Firing has been relentless in several sectors of the Poonch district, where the killing of five Indian soldiers on August 6 by Pakistanis set the tone for a spurt in hostilities along the border.

In villages along the border, people sit cowering in their bullet-riddled houses as Pakistani shells and rockets land intermittently.
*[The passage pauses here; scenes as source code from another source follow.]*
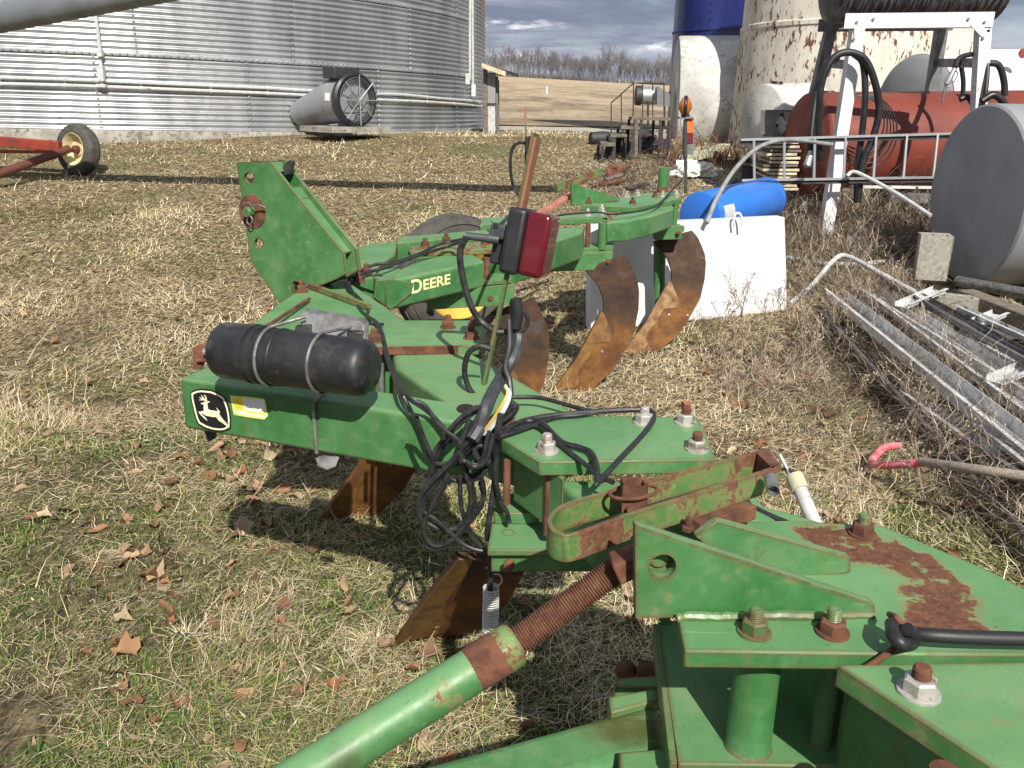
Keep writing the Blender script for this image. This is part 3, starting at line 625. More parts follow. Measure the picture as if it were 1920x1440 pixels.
# stack of boards
YB = 10.2
for i in range(13):
    y = 266 + i * 7.2; x0 = 1438 - random.uniform(-8, 9); x1 = 1497 + random.uniform(-3, 6); z0 = Yp(1460, y + 5, YB).z
    o = MB(); a, b_ = Yp(x0, y, YB), Yp(x1, y + random.uniform(-1, 1), YB); o.prism([a, b_, b_ + V((.1, .9, 0)), a + V((.1, .9, 0))], .028)
    o = o.build('stacked_board', WOODP if i % 4 != 2 else WOOD, None, .003)
    tag(o, 'topmost board of the pale pile behind the ladder' if i == 0 else 'bottom board of the pale pile behind the ladder' if i == 12 else 'pale board %s from the top of the pile behind the ladder' % tn[i], 'board', 'boards piled behind the ladder')
# ---------------- stand with overhead tank ----------------
Yf, Yr = 9.0, 10.5
sd_ = thing('tank_stand', 'white steel angle stand with splayed legs carrying the dark overhead tank', 'stand', G(1560, 430))
WST = WHITEC
def leg(px0, py0, px1, py1, Y0, Y1, mat, w_=.115, name='leg'):
    a, b_ = Yp(px0, py0, Y0), Yp(px1, py1, Y1); d = (b_ - a); t = .012
    mb = MB(); mb.prism([a, a + V((w_, 0, 0)), b_ + V((w_, 0, 0)), b_], V((0, t, 0))); 
    mb.prism([a + V((0, t, 0)), a + V((0, w_, 0)), b_ + V((0, w_, 0)), b_ + V((0, t, 0))], V((t, 0, 0))); return mb.build(name, mat, sd_)
leg(1602, 40, 1540, 440, Yf, Yf - .15, WST); leg(1838, 40, 1822, 330, Yf, Yf - .15, WST)
leg(1552, 50, 1468, 400, Yr, Yr + .1, GREYM); leg(1760, 50, 1706, 400, Yr, Yr + .1, GREYM)
mb = MB(); a, b_ = Yp(1586, 25, Yf - .02), Yp(1866, 22, Yf - .02); h = 22 * Yf / FPX
mb.prism([a, b_, b_ - V((0, 0, h)), a - V((0, 0, h))], V((0, .012, 0))); mb.prism([a - V((0, 0, h)), b_ - V((0, 0, h)), b_ + V((0, .14, -h)), a + V((0, .14, -h))], .012); mb.build('top_rail', WST, sd_)
mb = MB(); a, b_ = Yp(1536, 36, Yr), Yp(1790, 34, Yr); mb.prism([a, b_, b_ - V((0, 0, .13)), a - V((0, 0, .13))], V((0, .012, 0))); mb.build('top_rail', GREYM, sd_)
for P in ([(1602, 46), (1630, 46), (1602, 76)], [(1868 - 50, 46), (1846, 46), (1846, 74)]):
    mb = MB(); mb.prism([Yp(x, y, Yf - .025) for x, y in P], V((0, .01, 0))); mb.build('gusset_plate', WST, sd_)
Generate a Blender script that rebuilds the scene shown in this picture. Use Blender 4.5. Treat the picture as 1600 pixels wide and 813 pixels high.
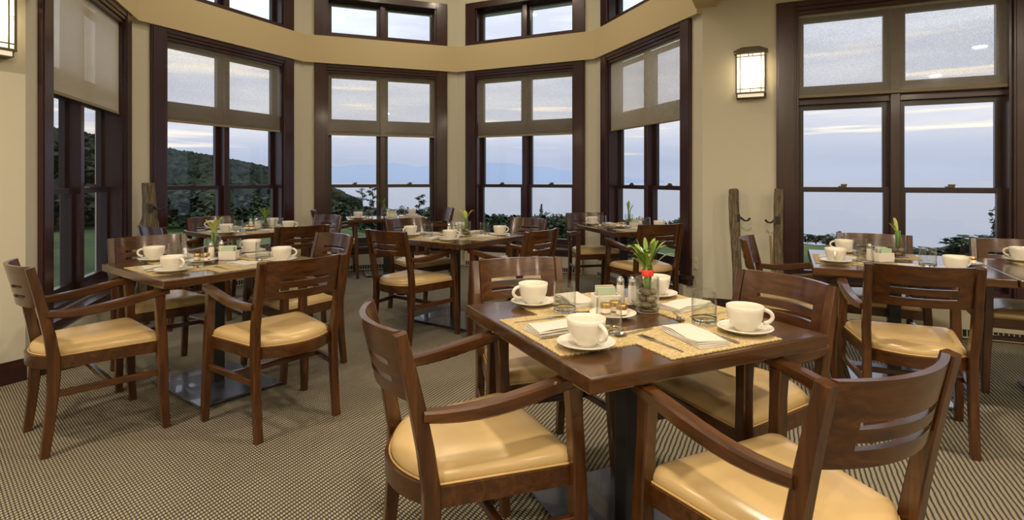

They live in fear of a fresh wave of migration after the exodus of the1990s, when India-Pakistan tensions peaked.

"We never know when Pakistan will start firing, the entire village is terrorized," says Jasbir Singh of Salotri village, who left his home once before, but returned with his family only after the ceasefire agreement of November, 2003.

The army says more than a dozen militants have been killed in different counter infiltration operations earlier this month in North Kashmir.

At the Sabziyan sector of Poonch, Joginder Singh and other soldiers of the Border Security Force (BSF) are patrolling the fence almost round the clock, standing guard in grueling 20 hour shifts.

Two weeks on, they still mourn their comrades killed in the Pakistani ambush.

"Whenever Pakistan pushes in infiltrators into India, our job is to stop them and to kill them if they are sighted," says Sipahi Ram Kumar.

The Army says Pakistan-based militant groups had intensified infiltration attempts along the border and at least 250 to 300 militants are waiting on the other side of the LoC, ready to cross over into India.

This is the worst threat to the decade-old ceasefire along the Line of Control. The army says it is responding in equal measure, but it offers little reassurance to thousands of villagers living in constant fear.

Top Indian sources say they expect ceasefire violations and infiltration attempts from across the border to increase ahead of general elections in India just months away.